To correctly say it is untrue, you must show another strategy actually converted at least hundreds of KKK members (perhaps more, as it's possible people beyond just Daryl got results from this strategy).


That's a nice story and I'm sure he's a great guy but it's not an effective policy at the macro scale and that's what matters.


You seem pretty confident, why do you think it would not work at macro scale? If you are saying that empathy doesn’t scale, that’s a pretty dark view that requires some evidence.

Are people born racist? Does education an outreach not work? I really don’t see why you’d be so certain.


Daryl's approach works, at least for him. I suspect others can learn to do it, too.

I have seen no evidence whatsoever that refusing to interact with people deradicalizes them.

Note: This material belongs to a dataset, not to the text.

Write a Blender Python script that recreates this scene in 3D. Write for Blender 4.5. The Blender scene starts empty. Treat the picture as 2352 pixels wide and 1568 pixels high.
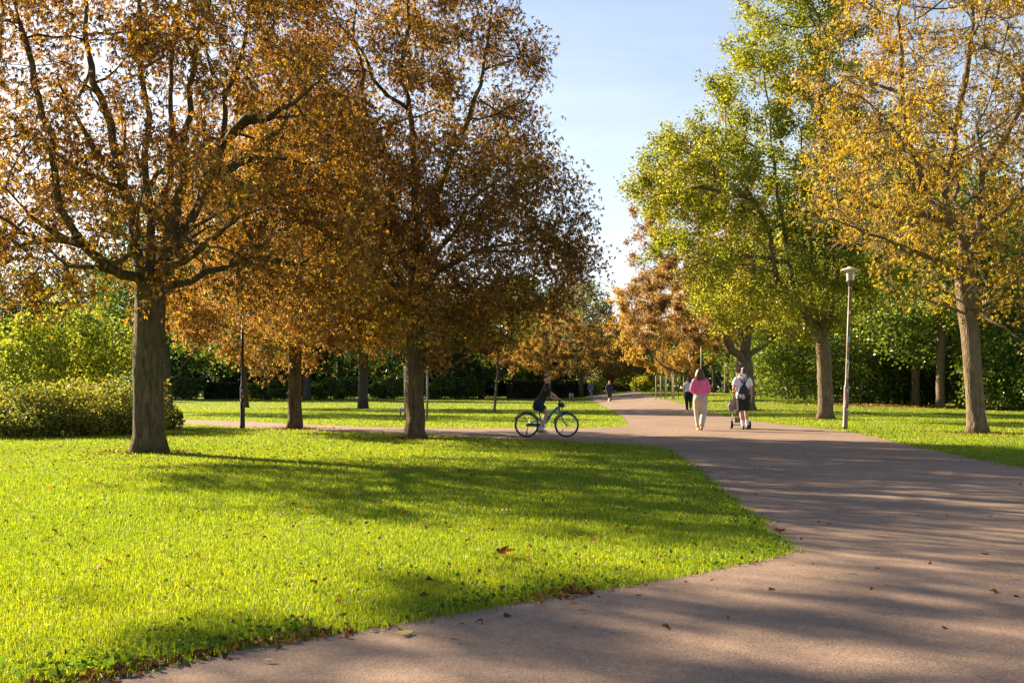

The filter bubble phenomenon suggests the opposite.

I'll take a strategy that's known to work with unclear scalability over a scalable one with no evidence it works, every time.


I don't really care so much about the individual voter, I care about how far their voice reaches on the Internet, I care about the people they influence, I care about their children, I care about higher-level things.


I don't understand how that relates to what I said.

Would you mind explaining further?


What do you think is a more effective way to deradicalize white nationalists as measured on a societal level: engaging them on the merits of their arguments and having a good-faith debate, or deplatforming them?


I missed your response days ago, but happened to see it just now scrolling through my comment history.

It seems obvious to me that deplatforming them will further radicalize them. It fits perfectly into their narrative as I understand it.

Engaging them as (deeply flawed, very wrong) humans and having a good-faith debate seems to have worked shockingly well for Daryl. I suspect it could for others, too (though Daryl is obviously a rare breed).


building personal relationships with individuals in order to deradicalize them one by one is not a viable strategy at the macro level. It's efficacy is irrelevant to me.


How is it not viable? If every person who went to a BLM protest also made friends with one police officer, don't you think that might be extremely effective?


Haha, obviously not?


Begging the question is not going to convince people you're right.


I'm not really begging the question, because I'm not trying to convince anyone that a general policy of individual empathetic outreach isn't effective at a macro scale. For one thing, it's self-evident, and I'm not really interested in "debating" anyone who would challenge that. For another thing, it's a tangent from the main point of the thread.


When has it ever been tried at the macro scale?


Republicans and moderates are not denying anyone’s humanity, nor do they support political policies that have no other effect than to hurt people. Nobody does. Arriving at that conclusion should tell you loud and clear that your model is incomplete and you don’t understand your opponent.


Republicans in 2020 are absolutely and inarguably doing those things.

Every vote for that party in our zeitgeist is motivated in no small part by active malignancy. It's the defining characteristic of their leader, unavoidable and undeniable, and as of the convention the party literally has no platform except to serve and support his whims. So there is absolutely a right and a wrong side to things right now.


Absolutely and inarguably? A vote for a Republican is a vote for "active malignancy"? How could anyone even approach a conversation with you about this? Isn't this the exact opposite of RBG and Scalia's friendship, which is the actual topic of this comment thread?


That's the whole point: I'm not interested in a "conversation" on the topic because there isn't one to be had.

Friendship is an even stronger signal of tacit endorsement and there are situations, positions where it's inappropriate, even morally unjustifiable, to deploy. Scalia would certainly qualify for me.


Are you talking about the party that spent decades motivating turnout by making their base hate gay people? They denied the humanity of gay people, fought to deny them basic human rights and all for what? Just to cynically win elections?

If you didn’t know this or chose to ignore it, your model is incomplete and you don’t understand one side.


Remind me who voted for DOMA? You need to study a little history.


You're not acting in good faith here, and it's both obvious and hilarious. You respond to someone summarizing decades of malignant propagandizing with, literally, a Whataboutism dredging up a single minor procedural issue, out of context, from like 23 years ago, and pretend that single disingenuous statement disarms the thing it's responding to. This is -- you are -- exactly what I'm talking about.


"Democrats aren't people anymore as far as I'm concerned"

"It's time to stop arresting these filth only to have them released the next day and start just putting them down"

--seen literally yesterday in a popular politics IRC chatroom, to general agreement. I think many people don't entirely realize how bad it's gotten.


Republicans are absolutely working to roll back legal protections for the LGBT community and have been engaged in a decades-long fight to reduce women's access to health care.

They're also fully in support of the immigration policies that have led to things like the very well-documented child separation.

In what ways are those not denying someone's humanity?


First, those are lies. Second, in no way is that denying humanity.